▼

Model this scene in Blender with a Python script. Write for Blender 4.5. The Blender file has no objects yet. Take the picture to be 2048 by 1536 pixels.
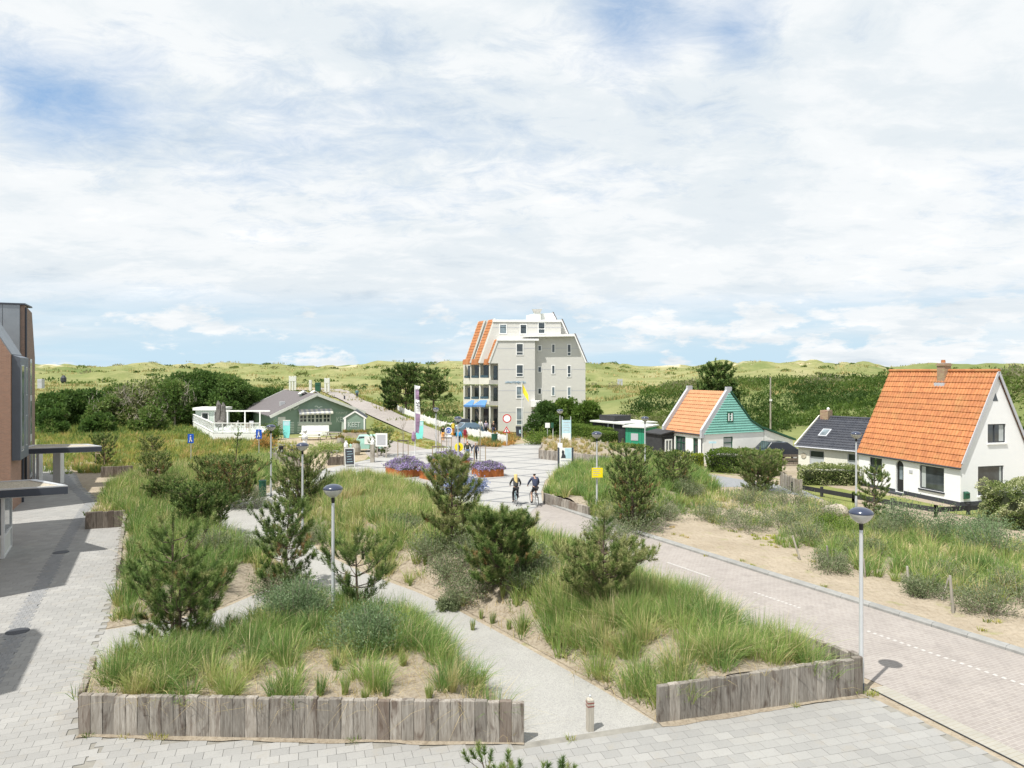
import bpy, math, random
import numpy as np
from mathutils import Vector, Matrix
R = math.radians
rng = np.random.default_rng(7)
random.seed(7)
S = bpy.context.scene
COL = S.collection
# ---------------------------------------------------------------- camera
F, CH, HY = 1422.0, 7.6, 741.0          # focal length in photo pixels, eye height, horizon row
cam_d = bpy.data.cameras.new('camera')
cam = bpy.data.objects.new('camera', cam_d); COL.objects.link(cam)
cam.location = (0, 0, CH); cam.rotation_euler = (R(90), 0, 0)
cam_d.sensor_width = 36; cam_d.lens = 36 * F / 2048
cam_d.shift_y = (HY - 768) / 2048
cam_d.clip_end = 6000; cam_d.clip_start = 0.1
S.camera = cam
# ---------------------------------------------------------------- sun and sky
SUN_EL = R(62); SUN_TO = Vector((-0.69, -0.72, 0)).normalized()   # horizontal direction towards the sun
sun_dir = Vector((SUN_TO.x * math.cos(SUN_EL), SUN_TO.y * math.cos(SUN_EL), math.sin(SUN_EL)))
sl = bpy.data.lights.new('sun', 'SUN'); sl.energy = 4.9; sl.angle = R(0.6); sl.color = (1, 0.965, 0.90)
so = bpy.data.objects.new('sun', sl); COL.objects.link(so)
so.rotation_euler = sun_dir.to_track_quat('Z', 'Y').to_euler(); so.location = (-20, -20, 60)
W = bpy.data.worlds.new('World'); S.world = W; W.use_nodes = True
nt = W.node_tree; N = nt.nodes; L = nt.links
for n in list(N): N.remove(n)
def nd(tree, typ, **kw):
    n = tree.nodes.new(typ)
    for k, v in kw.items():
        if k.startswith('i_'):
            key = k[2:]
            key = int(key) if key.isdigit() else key
            n.inputs[key].default_value = v
        else: setattr(n, k, v)
    return n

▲

* **The request**
Copy every line above word for word and exclude the pictures.

* **Output**
Model this scene in Blender with a Python script. Write for Blender 4.5. The Blender file has no objects yet. Take the picture to be 2048 by 1536 pixels.
import bpy, math, random
import numpy as np
from mathutils import Vector, Matrix
R = math.radians
rng = np.random.default_rng(7)
random.seed(7)
S = bpy.context.scene
COL = S.collection
# ---------------------------------------------------------------- camera
F, CH, HY = 1422.0, 7.6, 741.0          # focal length in photo pixels, eye height, horizon row
cam_d = bpy.data.cameras.new('camera')
cam = bpy.data.objects.new('camera', cam_d); COL.objects.link(cam)
cam.location = (0, 0, CH); cam.rotation_euler = (R(90), 0, 0)
cam_d.sensor_width = 36; cam_d.lens = 36 * F / 2048
cam_d.shift_y = (HY - 768) / 2048
cam_d.clip_end = 6000; cam_d.clip_start = 0.1
S.camera = cam
# ---------------------------------------------------------------- sun and sky
SUN_EL = R(62); SUN_TO = Vector((-0.69, -0.72, 0)).normalized()   # horizontal direction towards the sun
sun_dir = Vector((SUN_TO.x * math.cos(SUN_EL), SUN_TO.y * math.cos(SUN_EL), math.sin(SUN_EL)))
sl = bpy.data.lights.new('sun', 'SUN'); sl.energy = 4.9; sl.angle = R(0.6); sl.color = (1, 0.965, 0.90)
so = bpy.data.objects.new('sun', sl); COL.objects.link(so)
so.rotation_euler = sun_dir.to_track_quat('Z', 'Y').to_euler(); so.location = (-20, -20, 60)
W = bpy.data.worlds.new('World'); S.world = W; W.use_nodes = True
nt = W.node_tree; N = nt.nodes; L = nt.links
for n in list(N): N.remove(n)
def nd(tree, typ, **kw):
    n = tree.nodes.new(typ)
    for k, v in kw.items():
        if k.startswith('i_'):
            key = k[2:]
            key = int(key) if key.isdigit() else key
            n.inputs[key].default_value = v
        else: setattr(n, k, v)
    return n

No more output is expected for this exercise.